Большинство инженерных проектов не связаны с новшествами масштаба. Да и выбор материалов зачастую бывает произвольным и диктуется не столько технологическими требованиями, сколько эстетическими предпочтениями или соображениями престижа. Но если идею пытаются воплотить в неподходящих материалах, результат часто оказывается катастрофическим. Например, деревянный плот хорошо плавает, чего нельзя ожидать от плота из камня, при этом некоторые виды древесины подходят для строительства плотов лучше, нежели другие. Томас Эдисон знал, что не каждый материал годится для создания нити в лампе накаливания, но в глубине своей инженерной души был уверен в принципиальной работоспособности идеи и ее воплотимости, если только только ему удастся обнаружить сырье с нужными свойствами. Эдисон перепробовал множество материалов, пока не нашел нужный, а когда его спрашивали, был ли он обескуражен долгими поисками, он, по свидетельствам современников, отвечал отрицательно, поскольку каждый неудачный опыт приносил ему пользу: исключение еще одного материала из списка. Чарльз Бэтчелор, сподвижник Эдисона, работавший с ним в Менло-парке, описывал один из таких неудачных экспериментов: «В нитях из пеньковых волокон, скрепленных графитом наподобие того, что использовался в простых карандашах, было много примесей, и материал, казалось, разбухал, образовывал дуги и выделял газы, которые разрывали лампы».

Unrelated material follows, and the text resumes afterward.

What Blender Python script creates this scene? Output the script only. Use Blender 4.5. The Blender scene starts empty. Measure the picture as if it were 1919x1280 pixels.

Однако карандаши, служившие, по мнению Бэчелора, источником слишком плохого графита, интересовали Эдисона по другим причинам. «Эдисон любил короткие карандаши и уговорил владельцев карандашной фабрики делать короткие карандаши специально для него». Возможно, он выбирал карандаш путем проб и ошибок, так же как искал нить накала, но, едва найдя идеал, Эдисон тут же прекратил поиски. Карандаши, которые он закупал партиями по тысяче штук и всегда носил в нижнем кармане жилета, имели очень мягкий грифель, были толще обычного, длиной около семи с половиной сантиметров. Однажды выполненный заказ пришелся ему не по вкусу, и Эдисон сообщил компании «Игл пенсил» о том, что «карандаши из последней партии были слишком короткими». Он пожаловался, что они «крутятся в кармане и застревают в подкладке».

История о карандашных предпочтениях Эдисона по понятным причинам рассказывается не так часто, как история изобретения им лампы накаливания. Но биография простого карандаша тоже сопряжена со знаменательными исследованиями. Например, поиски материалов для изготовления грифеля и способов их переработки для замены чистого графита, запасы которого оскудевают, велись по всему миру на протяжении нескольких столетий. И всегда, как только артефакт (карандаш, электрическая лампочка или что-то еще) достигает определенной степени технического совершенства, всем начинает казаться, что предмет и материалы, из которых он сделан, прямо-таки были созданы друг для друга. Именно на этом этапе начинают появляться новинки другого сорта вроде коротких карандашей Эдисона или квадратных лампочек.

Но замена материала в доведенном до совершенства артефакте может иметь плохие последствия, как это было недавно, когда выяснилось, что миллионы болтов, завезенных в Америку, сделаны из некачественной стали. В лучшем случае она сойдет за неудачную шутку; я столкнулся с подобным, когда пытался писать карандашом, купленным моим сыном в лондонском магазине розыгрышей. Карандаш выглядел заурядным, уже неоднократно точившимся инструментом, но я понял смысл его названия — «Напиши-ка» (Tryrite), — только ткнув в бумагу резиновым кончиком.